On 10 April 2026, the Leader of Reform UK Doncaster, Cllr Craig Ward, wrote to four MPs. The letter set out the case for rescinding the council's £57 million airport borrowing of November 2025 and invited them to test it for themselves.

The recipients were Lee Pitcher MP, Sally Jameson MP, the Rt Hon Ed Miliband MP, and the Rt Hon John Healey MP. Two hold constituencies in Doncaster. Two hold neighbouring seats whose constituents use Doncaster services. Two are Secretaries of State.

The position

Reform UK Doncaster's position has been consistent. The group supports the reopening of Doncaster Sheffield Airport. What it does not support is a £57 million borrowing decision taken without members seeing the lease, the current passenger projections, or the private-sector proposal that would have shifted risk away from the public purse.

The three questions

The letter placed three questions before the MPs.

Why were councillors asked to approve £57 million of borrowing on a passenger forecast of 2.5 million a year, when the council's own later modelling shows 1.1 million by 2037?

Why has the South Yorkshire Mayoral Combined Authority not placed commercial risk on comparable terms to Doncaster's borrowing?

Why was a private-sector proposal to restructure the risk received, but not assessed, before the vote was taken?

Each is answerable from papers the council holds. None has, to date, been answered.

Why the letter goes to MPs

Parliamentary accountability matters here for ordinary reasons. The funding package includes central government contributions and draws on public money that flows through more than one level of government. Two of the recipients are Cabinet ministers. A scheme of this scale, with a lease that includes an energy supply arrangement tied to the landlord and a strategic infrastructure dimension, engages their departments at the level of public interest even where it does not engage them at the level of formal consent.

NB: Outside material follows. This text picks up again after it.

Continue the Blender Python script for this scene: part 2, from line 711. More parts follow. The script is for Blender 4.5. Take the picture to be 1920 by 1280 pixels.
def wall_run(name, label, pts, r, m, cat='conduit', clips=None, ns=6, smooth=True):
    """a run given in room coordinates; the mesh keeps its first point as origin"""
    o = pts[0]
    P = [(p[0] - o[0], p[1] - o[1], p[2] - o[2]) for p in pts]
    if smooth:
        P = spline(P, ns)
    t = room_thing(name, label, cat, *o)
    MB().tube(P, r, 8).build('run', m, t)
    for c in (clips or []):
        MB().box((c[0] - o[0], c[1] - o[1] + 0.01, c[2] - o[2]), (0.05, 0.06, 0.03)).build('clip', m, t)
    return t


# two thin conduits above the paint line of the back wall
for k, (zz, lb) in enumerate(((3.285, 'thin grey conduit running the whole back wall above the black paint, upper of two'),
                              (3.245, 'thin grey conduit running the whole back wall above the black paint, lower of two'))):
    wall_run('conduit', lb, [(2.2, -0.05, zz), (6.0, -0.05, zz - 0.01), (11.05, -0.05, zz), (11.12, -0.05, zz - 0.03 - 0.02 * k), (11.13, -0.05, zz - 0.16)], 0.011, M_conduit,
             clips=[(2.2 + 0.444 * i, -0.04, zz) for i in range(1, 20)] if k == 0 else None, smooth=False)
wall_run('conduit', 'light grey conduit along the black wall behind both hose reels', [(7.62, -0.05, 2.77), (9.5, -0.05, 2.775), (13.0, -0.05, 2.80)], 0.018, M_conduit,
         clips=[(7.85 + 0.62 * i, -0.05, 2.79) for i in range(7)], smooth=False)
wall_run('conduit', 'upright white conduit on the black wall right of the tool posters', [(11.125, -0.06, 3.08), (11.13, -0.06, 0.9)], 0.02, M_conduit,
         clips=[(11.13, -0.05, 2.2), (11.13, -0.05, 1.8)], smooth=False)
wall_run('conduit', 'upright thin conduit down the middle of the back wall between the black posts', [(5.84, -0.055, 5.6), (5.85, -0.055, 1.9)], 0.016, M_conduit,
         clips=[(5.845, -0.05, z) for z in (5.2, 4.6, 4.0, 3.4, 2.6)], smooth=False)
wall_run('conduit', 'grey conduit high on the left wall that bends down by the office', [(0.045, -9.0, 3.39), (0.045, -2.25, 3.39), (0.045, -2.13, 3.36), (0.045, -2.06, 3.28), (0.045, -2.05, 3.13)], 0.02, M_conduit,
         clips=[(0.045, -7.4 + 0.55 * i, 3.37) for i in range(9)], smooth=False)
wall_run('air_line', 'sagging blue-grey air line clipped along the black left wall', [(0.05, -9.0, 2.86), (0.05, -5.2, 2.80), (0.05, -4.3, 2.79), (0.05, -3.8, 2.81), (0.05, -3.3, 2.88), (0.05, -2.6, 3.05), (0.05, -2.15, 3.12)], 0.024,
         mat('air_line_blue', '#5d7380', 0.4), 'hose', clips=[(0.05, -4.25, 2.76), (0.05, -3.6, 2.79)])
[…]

A rescission motion is a local instrument. It reopens the council's decision. It does not, and cannot, review the wider funding arrangements, the central grant components, or the commercial terms with the landlord. Parliamentary interest in those wider dimensions is therefore complementary to the rescission, not in competition with it.

What the letter asks

The letter did not ask the MPs to take a position on the rescission. It asked them to read it. It asked them to satisfy themselves, through whatever means are available to them, that the material before councillors in November 2025 was sufficient to support a £57 million commitment, and that the council's subsequent handling of disclosure to elected members has been consistent with the standards expected of a public body at that scale.

That is not a heroic request. It is the request every MP can be asked by constituents to make of a council that has committed public money on their behalf.

What this is not

A rescission motion is not an argument against the airport. It is not opposition to regional investment. It is not an attack on any individual MP or member of the funding consortium. It is a procedural remedy to a decision taken without the full facts, and it is a mechanism for returning the decision to the chamber that took it, this time on the document.

The rescission runs through the council's own process. The parliamentary dimension runs through whatever routes the four MPs choose. The public dimension is answered by the facts the council is willing to put on the record before the next vote. The MPs now have them in writing.